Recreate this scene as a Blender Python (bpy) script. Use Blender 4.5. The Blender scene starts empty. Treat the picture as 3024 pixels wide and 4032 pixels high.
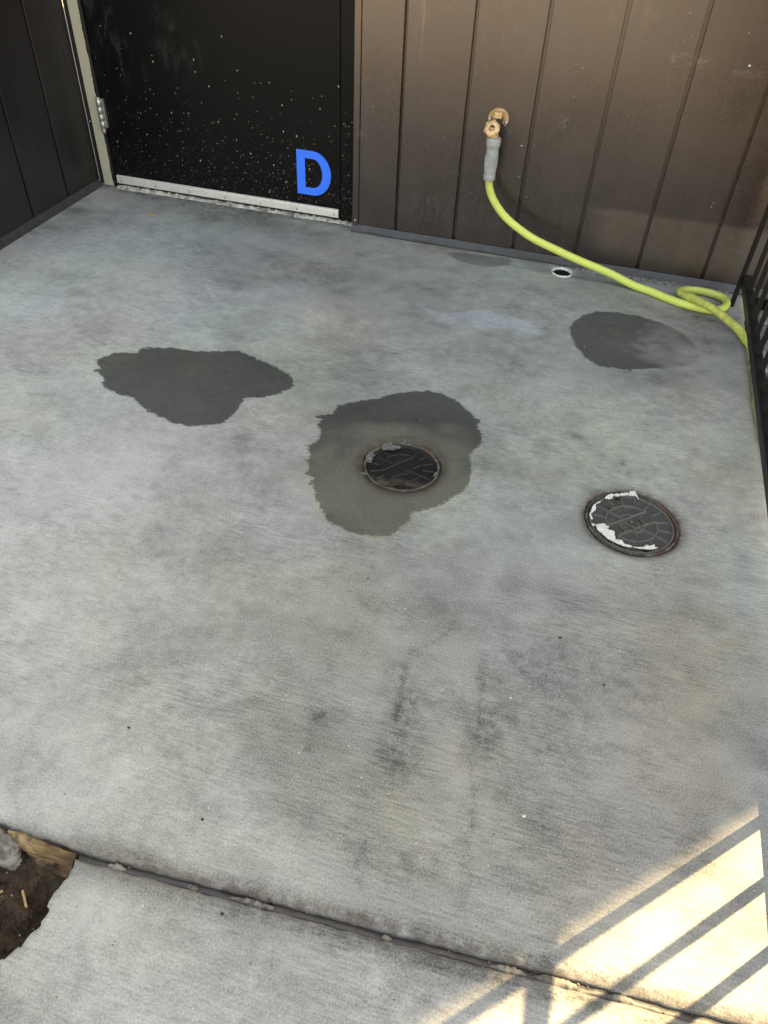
import bpy, bmesh, math, random
import numpy as np
from mathutils import Vector, Matrix

random.seed(7)
RNG = np.random.default_rng(11)
SC = bpy.context.scene
COL = SC.collection

# ------------------------------------------------------------------ camera
cam_d = bpy.data.cameras.new("camera")
cam = bpy.data.objects.new("camera", cam_d)
COL.objects.link(cam)
SC.camera = cam
cam_d.sensor_fit = 'HORIZONTAL'
cam_d.sensor_width = 36.0
cam_d.lens = 36.0 * 2975.5 / 3024.0
cam_d.clip_start = 0.02
cam_d.clip_end = 600.0
_p, _r, _y = math.radians(43.163), math.radians(3.0905), math.radians(-14.342)
_f0 = Vector((math.sin(_y), math.cos(_y), 0)); _r0 = Vector((math.cos(_y), -math.sin(_y), 0)); _u0 = Vector((0, 0, 1))
_fw = _f0 * math.cos(_p) - _u0 * math.sin(_p)
_up = _f0 * math.sin(_p) + _u0 * math.cos(_p)
_rt = _r0 * math.cos(_r) + _up * math.sin(_r)
_up = -_r0 * math.sin(_r) + _up * math.cos(_r)
_m = Matrix((_rt, _up, -_fw)).transposed().to_4x4()
_m.translation = Vector((0.0, -2.4655, 1.092))
cam.matrix_world = _m
SC.render.resolution_x, SC.render.resolution_y = 768, 1024

# ------------------------------------------------------------------ sky, sun, exposure
SUN_DIR = Vector((0.29, 0.2945, 1.0)).normalized()
SUN_EL = math.asin(SUN_DIR.z)
SUN_AZ = math.atan2(SUN_DIR.x, SUN_DIR.y)
world = bpy.data.worlds.new("World")
SC.world = world
world.use_nodes = True
wn = world.node_tree.nodes
sky = wn.new('ShaderNodeTexSky')
sky.sky_type = 'NISHITA'
sky.sun_disc = False
sky.sun_elevation = SUN_EL
sky.sun_rotation = SUN_AZ
sky.altitude = 20
sky.air_density = 1.0
sky.dust_density = 0.9
sky.ozone_density = 1.0
bg = wn['Background']
bg.inputs['Strength'].default_value = 0.15
world.node_tree.links.new(sky.outputs[0], bg.inputs['Color'])

sun_d = bpy.data.lights.new("sun", 'SUN')
sun_d.energy = 3.4
sun_d.angle = math.radians(0.53)
sun_d.color = (1.0, 0.905, 0.73)
sun = bpy.data.objects.new("sun", sun_d)
COL.objects.link(sun)
sun.rotation_euler = (-SUN_DIR).to_track_quat('-Z', 'Y').to_euler()
sun.location = (4, 4, 12)

vs = SC.view_settings
vs.view_transform = 'Standard'
vs.look = 'None'
vs.gamma = 1.0
vs.use_curve_mapping = False
vs.exposure = 2.36
vs.use_white_balance = True
vs.white_balance_temperature = 12300
vs.white_balance_tint = 10
SC.cycles.max_bounces = 6
SC.cycles.diffuse_bounces = 4
SC.cycles.glossy_bounces = 3
SC.cycles.caustics_reflective = False
SC.cycles.caustics_refractive = False

# ------------------------------------------------------------------ mesh helpers
def link(o, parent=None):
    COL.objects.link(o)
    if parent is not None:
        o.parent = parent
    return o

def new_mesh(name, verts, faces, mat=None, parent=None, smooth=False):
    me = bpy.data.meshes.new(name)
    me.from_pydata([tuple(map(float, v)) for v in verts], [], [tuple(map(int, f)) for f in faces])
    me.update()
    if smooth:
        me.shade_smooth()
    o = bpy.data.objects.new(name, me)
    if mat:
        me.materials.append(mat)
    return link(o, parent)

def from_bm(name, bm, mat=None, parent=None, smooth=False, recalc=True):
    if recalc:
        bmesh.ops.recalc_face_normals(bm, faces=bm.faces)
    me = bpy.data.meshes.new(name)
    bm.to_mesh(me)
    bm.free()
    if smooth:
        me.shade_smooth()
    if mat:
        me.materials.append(mat)
    return link(bpy.data.objects.new(name, me), parent)

def tag(o, label=None, cat=None, group=None, kind=None):
    if label: o['label'] = label
    if cat: o['category'] = cat
    if group: o['group'] = group
    if kind: o['kind'] = kind
    return o

def empty(name, loc, label, cat, group=None):
    o = bpy.data.objects.new(name, None)
    o.empty_display_size = 0.05
    o.location = loc
    link(o)
    return tag(o, label, cat, group)

def bm_box(bm, a, b, bevel=0.0, seg=1):
    r = bmesh.ops.create_cube(bm, size=1.0)
    vs_ = r['verts']
    for v in vs_:
        v.co = Vector(((a[i] + b[i]) / 2 + v.co[i] * (b[i] - a[i]) for i in range(3)))
    if bevel > 0:
        es = list({e for v in vs_ for e in v.link_edges})
        bmesh.ops.bevel(bm, geom=es, offset=bevel, segments=seg, affect='EDGES', profile=0.5)

def box(name, a, b, mat, parent=None, bevel=0.0, seg=1):
    bm = bmesh.new()
    bm_box(bm, a, b, bevel, seg)
    o = from_bm(name, bm, mat, None)
    if parent is not None:
        o.parent = parent
        o.matrix_parent_inverse = Matrix.Translation(-parent.location)
    return o

def under(o, parent):
    """parent in place: world coordinates of the mesh stay as written"""
    o.parent = parent
    o.matrix_parent_inverse = Matrix.Translation(-parent.location)
    return o

def catmull(pts, n=10):
    P = [Vector(p) for p in pts]
    P = [P[0] * 2 - P[1]] + P + [P[-1] * 2 - P[-2]]
    out = []
    for i in range(1, len(P) - 2):
        for k in range(n):
            t = k / n
            a, b, c, d = P[i - 1], P[i], P[i + 1], P[i + 2]
            out.append(0.5 * ((2 * b) + (c - a) * t + (2 * a - 5 * b + 4 * c - d) * t * t + (3 * b - a - 3 * c + d) * t ** 3))
    out.append(P[-2])
    return out

def sweep(path, rad, seg=16, cap=True):
    """tube along path; rad(i, n, k) gives the radius at ring i and angle index k"""
    V, F = [], []
    n = len(path)
    tan = [(path[min(i + 1, n - 1)] - path[max(i - 1, 0)]).normalized() for i in range(n)]
    ref = Vector((0, 0, 1)) if abs(tan[0].z) < 0.9 else Vector((1, 0, 0))
    u = tan[0].cross(ref).normalized()
    for i in range(n):
        u = (u - tan[i] * u.dot(tan[i])).normalized()
        v = tan[i].cross(u)
        for k in range(seg):
            a = 2 * math.pi * k / seg
            r = rad(i / (n - 1), a)
            V.append(path[i] + u * (math.cos(a) * r) + v * (math.sin(a) * r))
    for i in range(n - 1):
        for k in range(seg):
            a, b = i * seg + k, i * seg + (k + 1) % seg
            F.append((a, b, b + seg, a + seg))
    if cap:
        F.append(tuple(range(seg))[::-1])
        F.append(tuple(range((n - 1) * seg, n * seg)))
    return V, F

def lathe(prof, seg=32, axis=None, origin=(0, 0, 0)):
    """prof = [(r, h)...] turned about axis"""
    ax = Vector(axis or (0, 0, 1)).normalized()
    q = Vector((0, 0, 1)).rotation_difference(ax)
    V, F = [], []
    for r, h in prof:
        for k in range(seg):
            a = 2 * math.pi * k / seg
            V.append(Vector(origin) + q @ Vector((r * math.cos(a), r * math.sin(a), h)))
    for i in range(len(prof) - 1):
        for k in range(seg):
            a, b = i * seg + k, i * seg + (k + 1) % seg
            F.append((a, b, b + seg, a + seg))
    return V, F

def prism_poly(poly, z0, z1):
    n = len(poly)
    V = [(x, y, z0) for x, y in poly] + [(x, y, z1) for x, y in poly]
    F = [tuple(range(n))[::-1], tuple(range(n, 2 * n))]
    F += [(i, (i + 1) % n, n + (i + 1) % n, n + i) for i in range(n)]
    return V, F

# ------------------------------------------------------------------ numpy noise / fields
def vnoise(x, y, seed=0):
    xi, yi = np.floor(x).astype(np.int64), np.floor(y).astype(np.int64)
    xf, yf = x - xi, y - yi
    def h(a, b):
        n = (a * 374761393 + b * 668265263 + np.int64((seed * 1442695041) % 2147483647)) & 0x7fffffff
        n = ((n ^ (n >> 13)) * 1274126177) & 0x7fffffff
        return ((n ^ (n >> 16)) & 0xffff) / 65535.0
    u, v = xf * xf * (3 - 2 * xf), yf * yf * (3 - 2 * yf)
    return (h(xi, yi) * (1 - u) + h(xi + 1, yi) * u) * (1 - v) + (h(xi, yi + 1) * (1 - u) + h(xi + 1, yi + 1) * u) * v

def fbm(x, y, oct=4, seed=0):
    s, a, t = 0, 1.0, 0
    for i in range(oct):
        s = s + a * vnoise(x * 2 ** i, y * 2 ** i, seed + i * 17)
        t += a
        a *= 0.5
    return s / t

def poly_sdf(X, Y, poly):
    """signed distance, positive inside"""
    P = np.array(poly, float)
    d = np.full(X.shape, 1e9)
    inside = np.zeros(X.shape, bool)
    n = len(P)
    for i in range(n):
        ax, ay = P[i]; bx, by = P[(i + 1) % n]
        ex, ey = bx - ax, by - ay
        t = np.clip(((X - ax) * ex + (Y - ay) * ey) / (ex * ex + ey * ey + 1e-12), 0, 1)
        d = np.minimum(d, np.hypot(X - ax - t * ex, Y - ay - t * ey))
        c = ((ay > Y) != (by > Y)) & (X < (bx - ax) * (Y - ay) / (by - ay + 1e-12) + ax)
        inside ^= c
    return np.where(inside, d, -d)

def line_dist(X, Y, pts):
    d = np.full(X.shape, 1e9)
    for (ax, ay), (bx, by) in zip(pts[:-1], pts[1:]):
        ex, ey = bx - ax, by - ay
        t = np.clip(((X - ax) * ex + (Y - ay) * ey) / (ex * ex + ey * ey + 1e-12), 0, 1)
        d = np.minimum(d, np.hypot(X - ax - t * ex, Y - ay - t * ey))
    return d

# ------------------------------------------------------------------ material helpers
class Mat:
    def __init__(self, name):
        self.m = bpy.data.materials.new(name)
        self.m.use_nodes = True
        self.t = self.m.node_tree
        self.b = self.t.nodes['Principled BSDF']
        g = self.t.nodes.new('ShaderNodeNewGeometry')
        self.pos = g.outputs['Position']
    def put(self, sock, val):
        if val is None: return
        if hasattr(val, 'is_output') or isinstance(val, bpy.types.NodeSocket):
            self.t.links.new(val, sock)
        else:
            if isinstance(val, (tuple, list)) and len(val) == 3 and sock.type == 'RGBA':
                val = (*val, 1)
            sock.default_value = val
    def set(self, **k):
        names = dict(color='Base Color', rough='Roughness', metal='Metallic', spec='Specular IOR Level', ior='IOR',
                     normal='Normal', coat='Coat Weight', coat_rough='Coat Roughness', sss='Subsurface Weight')
        for a, v in k.items():
            self.put(self.b.inputs[names[a]], v)
        return self
    def math(self, op, a, b=0.0, c=None, clamp=False):
        n = self.t.nodes.new('ShaderNodeMath'); n.operation = op; n.use_clamp = clamp
        self.put(n.inputs[0], a); self.put(n.inputs[1], b)
        if c is not None: self.put(n.inputs[2], c)
        return n.outputs[0]
    def scale(self, s, off=(0, 0, 0), src=None):
        n = self.t.nodes.new('ShaderNodeMapping')
        self.put(n.inputs['Vector'], src or self.pos)
        n.inputs['Scale'].default_value = s
        n.inputs['Location'].default_value = off
        return n.outputs[0]
    def noise(self, s=1.0, detail=4, rough=0.55, vec=None, dist=0.0, out='Fac'):
        n = self.t.nodes.new('ShaderNodeTexNoise')
        self.put(n.inputs['Vector'], vec or self.pos)
        n.inputs['Scale'].default_value = s; n.inputs['Detail'].default_value = detail
        n.inputs['Roughness'].default_value = rough; n.inputs['Distortion'].default_value = dist
        return n.outputs[out]
    def voro(self, s=1.0, vec=None, feature='F1', out='Distance'):
        n = self.t.nodes.new('ShaderNodeTexVoronoi'); n.feature = feature
        self.put(n.inputs['Vector'], vec or self.pos)
        n.inputs['Scale'].default_value = s
        return n.outputs[out]
    def rng(self, v, a, b, c=0.0, d=1.0, smooth=True):
        n = self.t.nodes.new('ShaderNodeMapRange')
        n.interpolation_type = 'SMOOTHSTEP' if smooth else 'LINEAR'
        self.put(n.inputs['Value'], v)
        for k, x in zip(('From Min', 'From Max', 'To Min', 'To Max'), (a, b, c, d)):
            self.put(n.inputs[k], x)
        return n.outputs[0]
    def mix(self, f, a, b, mode='MIX'):
        n = self.t.nodes.new('ShaderNodeMix'); n.data_type = 'RGBA'; n.blend_type = mode; n.clamp_factor = True
        self.put(n.inputs[0], f)
        self.put(n.inputs[6], a); self.put(n.inputs[7], b)
        return n.outputs[2]
    def grey(self, v):
        n = self.t.nodes.new('ShaderNodeCombineColor')
        for i in range(3): self.put(n.inputs[i], v)
        return n.outputs[0]
    def attr(self, name):
        n = self.t.nodes.new('ShaderNodeAttribute'); n.attribute_name = name
        return n.outputs['Fac']
    def xyz(self):
        n = self.t.nodes.new('ShaderNodeSeparateXYZ'); self.put(n.inputs[0], self.pos)
        return n.outputs
    def bump(self, h, strength=0.3, dist=0.002, normal=None):
        n = self.t.nodes.new('ShaderNodeBump')
        n.inputs['Strength'].default_value = strength; n.inputs['Distance'].default_value = dist
        self.put(n.inputs['Height'], h)
        if normal: self.put(n.inputs['Normal'], normal)
        return n.outputs[0]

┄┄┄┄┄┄

* WHAT YOU SHOULD DO *
Please reproduce the listing exactly from its opening line through the line that contains "from mathutils import Vector, Matrix", both included, with all pictures omitted.

* FINISHED TASK *
Recreate this scene as a Blender Python (bpy) script. Use Blender 4.5. The Blender scene starts empty. Treat the picture as 3024 pixels wide and 4032 pixels high.
import bpy, bmesh, math, random
import numpy as np
from mathutils import Vector, Matrix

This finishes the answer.